What they recommend instead is one of the methods of conservation agriculture known as zero tillage.

“Look here, this field has not been ploughed. You use a planter tractor to plant seeds or seedlings, as you can see with the cabbages,” he says pointing at the cabbages.

Kiogo says it is cheaper using this method because you only spend KSh. 2500 per acre. According to the conventional agriculture, he spent KSh. 1,500.

“Using the direct planter, I can cover an area of 15 acres per day, as opposed to hand digging, which is expensive and time-consuming,” he confessed.
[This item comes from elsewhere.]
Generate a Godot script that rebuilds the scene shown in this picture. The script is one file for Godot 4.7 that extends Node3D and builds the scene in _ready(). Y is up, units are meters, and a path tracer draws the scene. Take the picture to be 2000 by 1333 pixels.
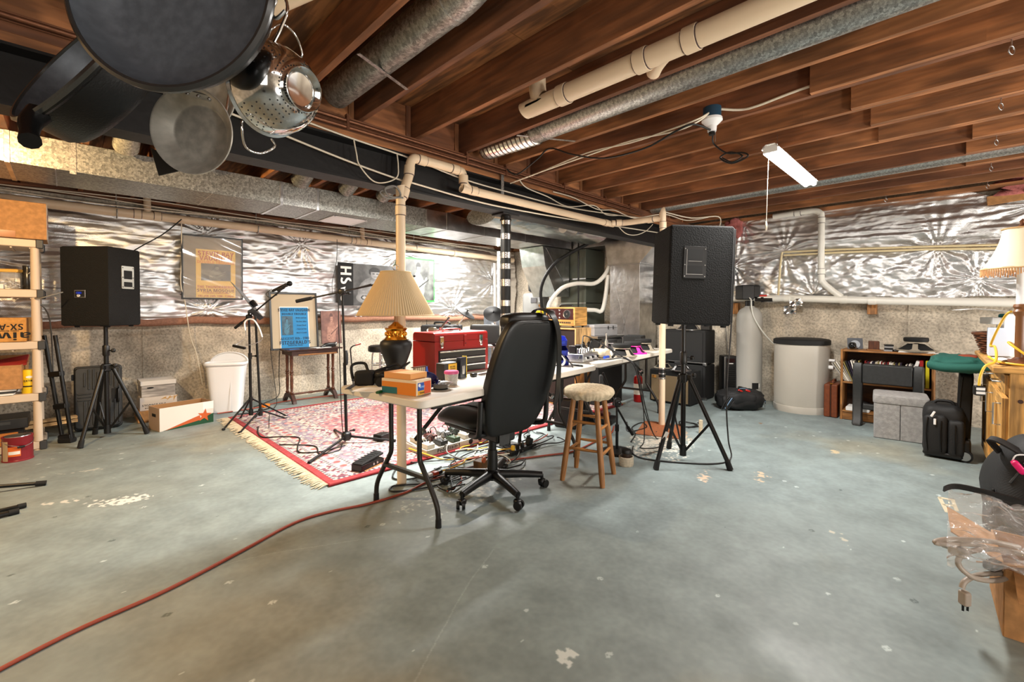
extends Node3D
# A basement music workshop. x runs along the steel beam, -z towards the long foil-covered wall on the left, y up, metres.
var count := {}
var M := {}          # materials
var T := {}          # textures
var fonts := []

func _ready() -> void:
	var cam := Camera3D.new()
	cam.name = "camera"
	add_child(cam)
	cam.position = V(0, 1.2, 0)
	cam.rotation = Vector3(deg_to_rad(-1.053), deg_to_rad(-44.78), 0)
	cam.near = 0.05
	cam.far = 60.0
	cam.projection = Camera3D.PROJECTION_FRUSTUM
	cam.size = 2.0 * 0.05 * 666.5 / 874.0
	cam.frustum_offset = Vector2(0, 0.05 * (622.0 - 666.5) / 874.0)
	cam.current = true
	var env := Environment.new()
	env.background_mode = Environment.BG_COLOR
	env.background_color = Color(0, 0, 0)
	env.tonemap_mode = Environment.TONE_MAPPER_LINEAR
	env.tonemap_exposure = 1.08
	env.sdfgi_enabled = true
	env.ssao_enabled = true
	env.ssil_enabled = true
	var we := WorldEnvironment.new()
	we.name = "world"
	we.environment = env
	add_child(we)
	# hanging shop lights and a bare bulb; only the first is in view
	tube_light(V(3.94, 2.27, -0.93), 1.14, 9.0, "fluorescent shop light hanging under the joists over the open floor")
	tube_light(V(2.55, 2.31, -3.08), 1.22, 20.0, "unseen fluorescent shop light close behind the black steel beam, lighting the floor")  # out of view; placed so the beam shades the near floor
	tube_light(V(4.7, 2.3, -5.45), 1.22, 16.0, "unseen fluorescent shop light behind the rectangular metal duct, lighting the wall near the furnace")  # out of view; lights the left wall and furnace corner
	tube_light(V(0.6, 2.3, 1.9), 1.22, 1.0, "unseen fluorescent shop light behind the camera, lighting the open half of the room")  # out of view; softly lights the near half of the room
	bulb(V(-0.55, 2.3, -3.6), 4.0)  # out of view; warms the left end of the duct
	for k in 3:  # added fill lamps, out of view, to brighten the joist undersides
		uplight(V(1.2 + k * 2.2, 0.45, 2.7), 8.0, ["added white fill uplight behind the camera, nearest of three along the back wall", "added white fill uplight in the middle of three along the back wall", "added white fill uplight farthest along the back wall, by the cabinet end"][k])
	softbox(V(-1.25, 1.5, 1.3), 2.5)  # added fill lamp, out of view, for the pans and joist sides
	for f in ["Droid Sans", "Droid Sans", "Droid Serif", "Droid Serif", "Droid Sans Mono"]:
		var s := SystemFont.new()
		s.font_names = PackedStringArray([f])
		s.font_weight = 700 if fonts.size() in [1, 3] else 400
		fonts.append(s)
	textures()
	materials()
	setting()
	ceiling_frame()
	beam_and_ducts()
	pipes()
	left_wall()
	cookware()
	shelf_corner()
	left_floor()
	band_corner()
	work_table()
	table_top_items()
	second_table()
	chair_and_stool()
	speakers()
	far_corner()
	right_wall()
	right_floor()
	cords()

func area(at: Vector3, size: Vector2, energy: float, col: Color, b: Basis, called: String) -> void:
	var l := AreaLight3D.new()
	l.name = called
	l.area_size = size
	l.area_normalize_energy = true
	l.light_energy = energy
	l.light_color = col
	l.area_range = 14.0
	l.shadow_enabled = true
	l.transform = Transform3D(b, at)
	add_child(l, true)

# twin-tube shop light along x; y is the height of the tubes
func tube_light(at: Vector3, long: float, energy: float, label: String) -> void:
	var o := thing("fluorescent_light", label, "light", at, 0.0, "")
	var white := mat(Color(0.92, 0.92, 0.9), 0.4)
	var g := G.new()
	g.x = Transform3D(ry(90), Vector3.ZERO); g.nb = ry(90)
	g.prism(PackedVector2Array([Vector2(-0.055, 0.02), Vector2(-0.028, 0.05), Vector2(0.028, 0.05), Vector2(0.055, 0.02), Vector2(0.05, 0.018), Vector2(0.026, 0.044), Vector2(-0.026, 0.044), Vector2(-0.05, 0.018)]), -long / 2, long / 2)
	part("reflector", g, white, o)
	var glow := mat(Color(1, 1, 1), 0.3)
	glow.emission_enabled = true
	glow.emission = Color(1.0, 0.98, 0.95)
	glow.emission_energy_multiplier = 12.0
	for s in [-1, 1]:
		part("fluorescent_tube", G.new().cyl(V(-long / 2 + 0.02, 0.0, s * 0.028), V(long / 2 - 0.02, 0.0, s * 0.028), 0.019, -1, 12), glow, o)
	for s in [-1, 1]:
		part("end_cap", G.new().box(V(s * (long / 2 - 0.006), 0.018, 0), V(0.012, 0.05, 0.09), 0.004), white, o)
	for s in [-1, 1]:
		var c := G.new()
		for k in 5:
			var y: float = 0.052 + k * (2.42 - at.y - 0.052) / 5.0
			c.tube([V(s * long * 0.36 - 0.004, y, 0), V(s * long * 0.36, y + 0.012, 0.004), V(s * long * 0.36 + 0.004, y + 0.022, 0)], 0.0012, 5)
		part("hanging_chain", c, mat(Color(0.7, 0.7, 0.7), 0.3, 1.0), o).set_meta("kind", "stuff")
	area(at + V(0, -0.021, 0), Vector2(long, 0.09), energy, Color(1.0, 0.985, 0.96), rx(-90), "fluorescent_lamp")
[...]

Laikipia County is listed among the semi-arid parts of Kenya with an annual rainfall of just 650 mm. The little rain and years of declining soil fertility have left many farmers at a disadvantage unable to get value out of their soils.

The county is part of the eight counties in which the European Union and the Food and Agriculture Organization are spending 10 million euros to teach the farmers about conservation agriculture using simple tools to build their resilience and boost their yields.

“Since I acquired this tractor, the seeder, I have managed to till 1321 acres and made around KSh. 1.9 million. For the ripper I have served 682 farmers making more than KSh. 900, 000,” he said.

Across the county in Laikipia East, Peter Kahiyu is busy putting seeds in the ground and tired by the drizzling rain.

His choice of tool is a homemade scale down version of a zero till planter using components of other planters. For his two acre piece of land, Kahiyu says this is the perfect tool.

“This machine can do 6 acres in a day as opposed to using bulls which can do the same size for 6 days,” he said.

Previously, he used an animal drawn planter, but frequent droughts made the bulls too weak to pull the machinery, and he therefore had to find another solution.

Myra Bernadi, European Union’s Head of Agriculture in Kenya
Myra Bernadi, European Union’s Head of Agriculture in Kenya. She says conservation agriculture employs simple tools and technology. Photo/Courtesy

Myra Bernadi, European Union’s Head of Agriculture in Kenya, disputed claims many farmers make that to increase agricultural yield, you need big machinery or huge irrigation projects.

“Actually, the message of conservation agriculture is that with some simple tools, some simple technology, you can actually double or even triple yields,” she advised.

Kenya’s low agricultural production has largely been attributed to dwindling soil fertility with official data indicating that the cereal yield in 1961 was 12.4 million tons harvested on slightly over 11 million hectares.

By 2016, land under cereal had risen to 28.1 million hectares, but the yield was only 13.9 million tons.

Conservation agriculture was initially developed as a response to the US dust ball in the 1930s and it is one of the approaches that is increasingly being promoted on small holder farms not only in Kenya but also sub-Saharan Africa to tackle the land degradation problem and improve soil health.